Find every line of the listing below where "from" appears, and copy it.
======== Source excerpt ========
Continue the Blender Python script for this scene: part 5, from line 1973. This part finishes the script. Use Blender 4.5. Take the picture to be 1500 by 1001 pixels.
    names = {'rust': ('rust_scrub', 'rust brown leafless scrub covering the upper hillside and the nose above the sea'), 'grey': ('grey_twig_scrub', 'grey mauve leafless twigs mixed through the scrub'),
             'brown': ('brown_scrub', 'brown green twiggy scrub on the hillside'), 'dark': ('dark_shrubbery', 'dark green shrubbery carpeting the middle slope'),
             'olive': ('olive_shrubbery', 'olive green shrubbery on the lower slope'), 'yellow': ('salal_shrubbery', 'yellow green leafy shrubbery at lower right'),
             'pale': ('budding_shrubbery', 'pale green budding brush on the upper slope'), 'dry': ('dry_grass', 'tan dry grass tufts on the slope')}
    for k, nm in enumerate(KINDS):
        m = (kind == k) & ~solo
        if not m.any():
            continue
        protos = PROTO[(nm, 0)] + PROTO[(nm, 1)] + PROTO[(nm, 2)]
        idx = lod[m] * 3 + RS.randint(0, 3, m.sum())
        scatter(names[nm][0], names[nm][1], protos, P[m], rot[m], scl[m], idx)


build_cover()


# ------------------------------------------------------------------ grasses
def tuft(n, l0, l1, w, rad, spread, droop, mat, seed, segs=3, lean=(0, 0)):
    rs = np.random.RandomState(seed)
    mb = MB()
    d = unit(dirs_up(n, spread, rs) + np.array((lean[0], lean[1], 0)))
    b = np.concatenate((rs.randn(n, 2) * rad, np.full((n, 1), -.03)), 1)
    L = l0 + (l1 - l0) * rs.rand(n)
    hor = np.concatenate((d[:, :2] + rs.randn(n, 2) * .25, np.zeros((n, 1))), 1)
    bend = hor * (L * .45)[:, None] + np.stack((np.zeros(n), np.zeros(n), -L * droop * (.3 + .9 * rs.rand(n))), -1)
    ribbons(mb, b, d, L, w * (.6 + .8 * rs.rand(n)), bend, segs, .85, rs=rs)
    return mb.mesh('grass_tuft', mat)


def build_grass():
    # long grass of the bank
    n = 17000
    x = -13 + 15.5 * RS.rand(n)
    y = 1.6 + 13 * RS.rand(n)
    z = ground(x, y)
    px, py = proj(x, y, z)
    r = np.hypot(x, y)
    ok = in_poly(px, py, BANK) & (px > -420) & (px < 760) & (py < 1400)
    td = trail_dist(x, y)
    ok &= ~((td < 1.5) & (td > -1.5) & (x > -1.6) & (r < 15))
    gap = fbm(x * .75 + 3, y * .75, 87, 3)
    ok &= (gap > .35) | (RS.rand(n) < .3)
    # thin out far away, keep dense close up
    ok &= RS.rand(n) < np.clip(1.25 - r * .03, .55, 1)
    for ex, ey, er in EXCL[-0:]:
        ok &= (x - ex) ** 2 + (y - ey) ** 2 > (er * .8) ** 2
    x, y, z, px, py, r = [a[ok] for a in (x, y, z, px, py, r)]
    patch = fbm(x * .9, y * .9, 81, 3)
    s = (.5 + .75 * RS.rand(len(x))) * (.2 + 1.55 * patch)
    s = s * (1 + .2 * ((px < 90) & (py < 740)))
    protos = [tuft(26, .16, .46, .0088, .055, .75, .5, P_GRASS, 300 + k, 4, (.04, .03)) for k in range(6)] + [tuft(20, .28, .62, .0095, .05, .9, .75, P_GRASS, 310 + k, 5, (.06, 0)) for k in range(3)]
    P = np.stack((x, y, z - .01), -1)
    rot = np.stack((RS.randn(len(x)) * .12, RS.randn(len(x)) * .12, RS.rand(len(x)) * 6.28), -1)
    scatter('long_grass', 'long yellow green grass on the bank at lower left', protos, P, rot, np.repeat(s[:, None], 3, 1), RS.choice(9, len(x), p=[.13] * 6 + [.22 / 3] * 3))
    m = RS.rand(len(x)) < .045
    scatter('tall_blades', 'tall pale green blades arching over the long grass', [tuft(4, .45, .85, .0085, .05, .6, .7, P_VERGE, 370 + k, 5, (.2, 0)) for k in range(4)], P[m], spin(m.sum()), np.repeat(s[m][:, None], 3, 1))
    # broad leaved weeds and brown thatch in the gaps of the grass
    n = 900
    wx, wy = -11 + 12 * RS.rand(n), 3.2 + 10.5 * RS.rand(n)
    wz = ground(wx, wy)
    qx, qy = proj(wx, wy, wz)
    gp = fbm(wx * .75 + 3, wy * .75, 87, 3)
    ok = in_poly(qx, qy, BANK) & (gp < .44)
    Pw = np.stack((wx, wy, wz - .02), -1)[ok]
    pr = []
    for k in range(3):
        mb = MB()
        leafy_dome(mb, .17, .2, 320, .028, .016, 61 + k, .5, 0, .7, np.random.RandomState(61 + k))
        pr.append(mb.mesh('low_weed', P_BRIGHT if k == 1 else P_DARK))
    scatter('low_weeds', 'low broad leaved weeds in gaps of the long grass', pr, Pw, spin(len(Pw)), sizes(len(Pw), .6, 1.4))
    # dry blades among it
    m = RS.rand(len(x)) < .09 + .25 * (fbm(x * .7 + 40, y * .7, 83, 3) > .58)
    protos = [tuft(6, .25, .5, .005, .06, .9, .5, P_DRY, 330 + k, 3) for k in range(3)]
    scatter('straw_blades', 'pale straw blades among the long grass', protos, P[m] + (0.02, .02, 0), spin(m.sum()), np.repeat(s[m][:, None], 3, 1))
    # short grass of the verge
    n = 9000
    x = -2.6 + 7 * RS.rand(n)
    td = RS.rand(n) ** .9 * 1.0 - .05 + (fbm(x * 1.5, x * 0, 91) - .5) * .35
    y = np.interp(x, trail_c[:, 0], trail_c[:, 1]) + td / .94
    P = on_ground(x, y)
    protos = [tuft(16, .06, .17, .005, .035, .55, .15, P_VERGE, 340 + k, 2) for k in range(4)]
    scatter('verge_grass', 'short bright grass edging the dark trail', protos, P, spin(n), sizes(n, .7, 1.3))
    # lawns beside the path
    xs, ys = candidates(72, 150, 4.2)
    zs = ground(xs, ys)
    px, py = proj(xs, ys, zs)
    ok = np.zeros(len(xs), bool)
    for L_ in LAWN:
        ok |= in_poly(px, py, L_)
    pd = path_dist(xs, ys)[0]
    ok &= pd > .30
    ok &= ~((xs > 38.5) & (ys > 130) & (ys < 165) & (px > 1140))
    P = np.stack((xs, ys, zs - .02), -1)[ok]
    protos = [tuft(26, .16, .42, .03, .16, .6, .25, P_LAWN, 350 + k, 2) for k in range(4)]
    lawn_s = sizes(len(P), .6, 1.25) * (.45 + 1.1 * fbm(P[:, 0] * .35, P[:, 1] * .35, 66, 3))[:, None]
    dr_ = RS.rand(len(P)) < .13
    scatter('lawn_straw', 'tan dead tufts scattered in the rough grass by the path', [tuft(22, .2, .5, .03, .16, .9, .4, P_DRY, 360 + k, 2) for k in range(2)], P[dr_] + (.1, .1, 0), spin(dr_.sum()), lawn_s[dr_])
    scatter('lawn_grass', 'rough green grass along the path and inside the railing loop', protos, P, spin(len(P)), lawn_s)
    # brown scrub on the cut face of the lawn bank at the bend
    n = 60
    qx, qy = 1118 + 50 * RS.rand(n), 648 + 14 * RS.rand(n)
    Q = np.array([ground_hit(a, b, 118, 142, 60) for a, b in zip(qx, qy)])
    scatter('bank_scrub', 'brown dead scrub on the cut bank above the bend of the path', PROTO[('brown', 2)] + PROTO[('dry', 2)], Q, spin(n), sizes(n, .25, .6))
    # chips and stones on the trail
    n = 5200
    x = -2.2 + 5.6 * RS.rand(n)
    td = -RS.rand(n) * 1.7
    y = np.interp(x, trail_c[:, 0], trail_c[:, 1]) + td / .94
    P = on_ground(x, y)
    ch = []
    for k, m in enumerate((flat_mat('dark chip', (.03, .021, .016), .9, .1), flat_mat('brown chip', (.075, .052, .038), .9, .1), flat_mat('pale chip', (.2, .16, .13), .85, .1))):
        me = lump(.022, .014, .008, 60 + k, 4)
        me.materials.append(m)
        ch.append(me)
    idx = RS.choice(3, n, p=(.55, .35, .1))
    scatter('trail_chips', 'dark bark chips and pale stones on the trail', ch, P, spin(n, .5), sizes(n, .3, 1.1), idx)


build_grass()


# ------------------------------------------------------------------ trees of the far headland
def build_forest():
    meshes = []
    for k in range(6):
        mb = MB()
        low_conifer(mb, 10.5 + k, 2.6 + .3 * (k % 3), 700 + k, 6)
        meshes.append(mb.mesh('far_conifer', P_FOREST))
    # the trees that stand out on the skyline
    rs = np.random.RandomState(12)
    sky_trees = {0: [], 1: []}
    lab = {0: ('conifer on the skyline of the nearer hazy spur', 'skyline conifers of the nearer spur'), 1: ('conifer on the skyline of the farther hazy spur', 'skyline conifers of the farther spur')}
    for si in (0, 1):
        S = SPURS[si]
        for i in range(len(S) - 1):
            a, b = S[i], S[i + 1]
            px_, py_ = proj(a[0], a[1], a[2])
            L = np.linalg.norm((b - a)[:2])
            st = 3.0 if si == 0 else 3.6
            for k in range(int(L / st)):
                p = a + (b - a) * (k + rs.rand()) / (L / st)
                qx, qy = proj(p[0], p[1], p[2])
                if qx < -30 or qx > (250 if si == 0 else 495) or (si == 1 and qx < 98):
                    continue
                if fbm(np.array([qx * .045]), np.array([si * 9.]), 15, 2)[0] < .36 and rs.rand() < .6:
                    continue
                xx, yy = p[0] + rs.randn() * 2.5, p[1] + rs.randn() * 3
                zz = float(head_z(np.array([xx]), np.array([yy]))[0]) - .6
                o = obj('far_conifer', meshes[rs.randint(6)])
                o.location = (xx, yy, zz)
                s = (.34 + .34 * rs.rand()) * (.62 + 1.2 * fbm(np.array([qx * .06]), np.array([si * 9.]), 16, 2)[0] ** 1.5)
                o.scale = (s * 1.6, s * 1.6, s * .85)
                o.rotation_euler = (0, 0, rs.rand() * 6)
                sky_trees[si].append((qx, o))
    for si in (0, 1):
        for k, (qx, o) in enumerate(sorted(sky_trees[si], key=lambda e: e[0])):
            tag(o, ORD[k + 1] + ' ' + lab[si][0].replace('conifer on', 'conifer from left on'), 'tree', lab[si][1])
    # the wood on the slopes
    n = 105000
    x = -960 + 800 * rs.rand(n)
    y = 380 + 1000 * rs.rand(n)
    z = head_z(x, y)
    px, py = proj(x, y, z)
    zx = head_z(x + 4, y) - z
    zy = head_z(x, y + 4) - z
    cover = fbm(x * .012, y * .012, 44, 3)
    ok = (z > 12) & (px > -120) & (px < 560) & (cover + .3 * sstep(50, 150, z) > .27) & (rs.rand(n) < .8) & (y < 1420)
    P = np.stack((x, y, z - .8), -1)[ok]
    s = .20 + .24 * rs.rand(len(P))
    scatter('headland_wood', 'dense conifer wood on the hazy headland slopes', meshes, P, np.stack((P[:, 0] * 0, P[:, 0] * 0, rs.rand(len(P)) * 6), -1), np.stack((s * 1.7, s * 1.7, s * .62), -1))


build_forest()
========
**Result for this task**
Continue the Blender Python script for this scene: part 5, from line 1973. This part finishes the script. Use Blender 4.5. Take the picture to be 1500 by 1001 pixels.
            tag(o, ORD[k + 1] + ' ' + lab[si][0].replace('conifer on', 'conifer from left on'), 'tree', lab[si][1])